People in Mississippi are sitting behind bars, waiting for trial, longer than citizens in many other states, according to a newly compiled database. MPB's Ashley Norwood reports.
Mississippi inmates awaiting trial can spend months or even years in local jails, according to a new survey by the MacArthur Justice Center, part of the University of Mississippi Law School. Students and staff identified more than 7,000 inmates. Some of them were already convicted but the majority await trial. More than a third of all of those jailed before trial were there for 90 or more consecutive days. More than 600 had been in jail longer than a year.
Cliff Johnson, director of the center, says the reasons vary from county to county.

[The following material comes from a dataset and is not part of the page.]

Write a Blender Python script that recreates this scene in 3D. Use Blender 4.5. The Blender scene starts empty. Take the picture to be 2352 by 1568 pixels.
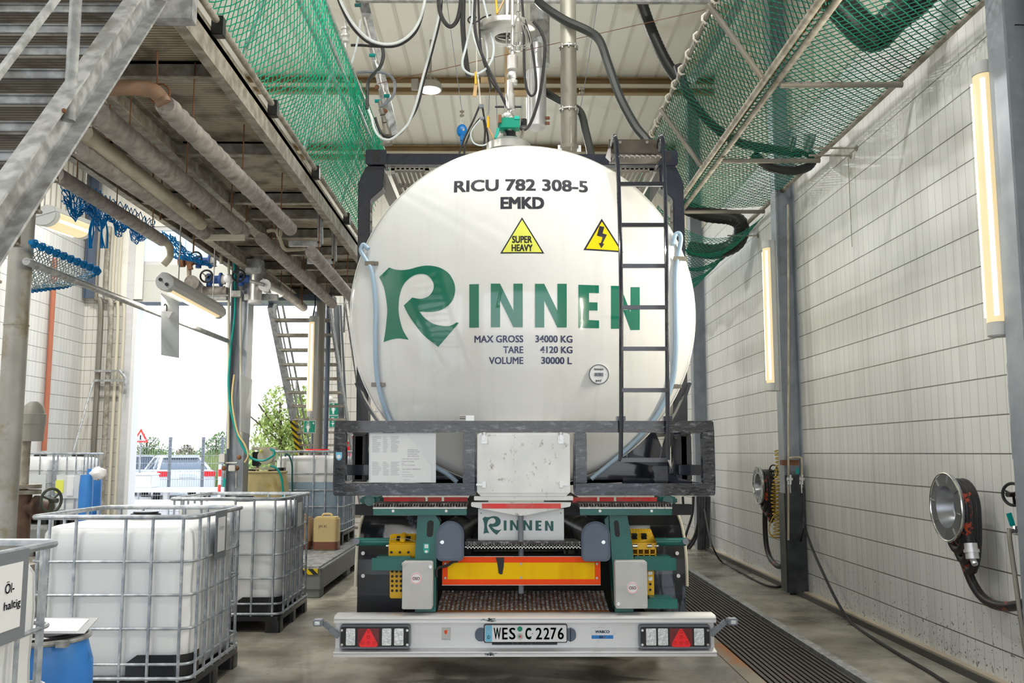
import bpy, bmesh, math, random
from math import sin, cos, tan, atan, atan2, pi, sqrt, radians, hypot
from mathutils import Vector, Matrix
random.seed(7)
V = Vector
SC = bpy.context.scene
COL = SC.collection
# ------------------------------------------------------------ camera
FPX, CAMH = 2150.0, 1.55
TH, PS = atan(255 / FPX), atan(20 / FPX)
FW = V((sin(PS) * cos(TH), cos(PS) * cos(TH), sin(TH)))
RT = V((cos(PS), -sin(PS), 0))
UP = RT.cross(FW)
cd = bpy.data.cameras.new('camera')
cam = bpy.data.objects.new('camera', cd)
COL.objects.link(cam)
cd.sensor_fit = 'HORIZONTAL'; cd.sensor_width = 36; cd.lens = 36 * FPX / 2352
cd.clip_start = 0.1; cd.clip_end = 600
cam.matrix_world = Matrix(((RT.x, UP.x, -FW.x, 0), (RT.y, UP.y, -FW.y, 0), (RT.z, UP.z, -FW.z, CAMH), (0, 0, 0, 1)))
SC.camera = cam
def at(u, v, Y=None, X=None, Z=None):
    """world point seen at photo pixel (u, v) on the plane Y=, X= or Z= (used to take measurements off the photo)"""
    d = FW + RT * ((u - 1176) / FPX) - UP * ((v - 784) / FPX)
    s = Y / d.y if Y is not None else (X / d.x if X is not None else (Z - CAMH) / d.z)
    return V((d.x * s, d.y * s, CAMH + d.z * s))
# ------------------------------------------------------------ view, world, sun, lamps
SC.view_settings.view_transform = 'Standard'
SC.view_settings.look = 'None'
SC.view_settings.exposure = 0.33
SC.view_settings.gamma = 1
SC.view_settings.use_curve_mapping = False
SC.cycles.use_denoising = True
SC.cycles.max_bounces = 8
SC.cycles.sample_clamp_indirect = 6
w = bpy.data.worlds.new('sky'); SC.world = w; w.use_nodes = True
nt = w.node_tree; bg = nt.nodes['Background']
tc = nt.nodes.new('ShaderNodeTexCoord'); sp = nt.nodes.new('ShaderNodeSeparateXYZ')
cr = nt.nodes.new('ShaderNodeValToRGB')
nt.links.new(tc.outputs['Generated'], sp.inputs[0]); nt.links.new(sp.outputs['Z'], cr.inputs[0])
cr.color_ramp.elements[0].position = 0.0; cr.color_ramp.elements[0].color = (0.95, 0.97, 1, 1)
cr.color_ramp.elements[1].position = 0.7; cr.color_ramp.elements[1].color = (0.62, 0.76, 1, 1)
nt.links.new(cr.outputs[0], bg.inputs['Color']); bg.inputs['Strength'].default_value = 1.9
sd = bpy.data.lights.new('sun', 'SUN'); sd.energy = 1.6; sd.angle = radians(3); sd.color = (1, .96, .88)
so = bpy.data.objects.new('sun', sd); COL.objects.link(so)
so.rotation_euler = V((-0.75, -0.35, 0.9)).to_track_quat('Z', 'Y').to_euler()
def lamp(name, loc, power, size, col=(1, .97, .9), rot=(0, 0, 0), sizey=None, spread=None):
    l = bpy.data.lights.new(name, 'AREA'); l.energy = power; l.color = col
    l.shape = 'RECTANGLE' if sizey else 'DISK'; l.size = size
    if sizey: l.size_y = sizey
    if spread: l.spread = spread
    o = bpy.data.objects.new(name, l); COL.objects.link(o); o.location = loc; o.rotation_euler = rot
    return o
HALL_LAMPS = []      # the round high-bay lamps under the roof; filled by the lamp builder below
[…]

"In some situations, you have prosecutors who are waiting for results from the crime lab, you have people sitting in jail waiting for mental health evaluations, law enforcement arrest someone and then they don't finish the investigation in a timely manner. In some instances, the public defenders aren't pushing the cases and they continue to ask for a continuance after continuance rather than pushing people's cases to trial," said Johnson.
Johnson is asking Mississippi legislators to create a similar system requiring all local jails to submit data on inmates regularly.
Republican Representative Ashley Henley of Desoto county is on the House corrections committee.
"We're looking at it from all sorts of angles. It's going to have to be, I believe, a uniform procedural policy position from the court," said Henley.
Johnson says the Center wants the Mississippi Supreme Court to adopt a new rule limiting the time a person can be held in jail pre-trial.
The database is available online at MSJaildata.com. Ashley Norwood, MPB News.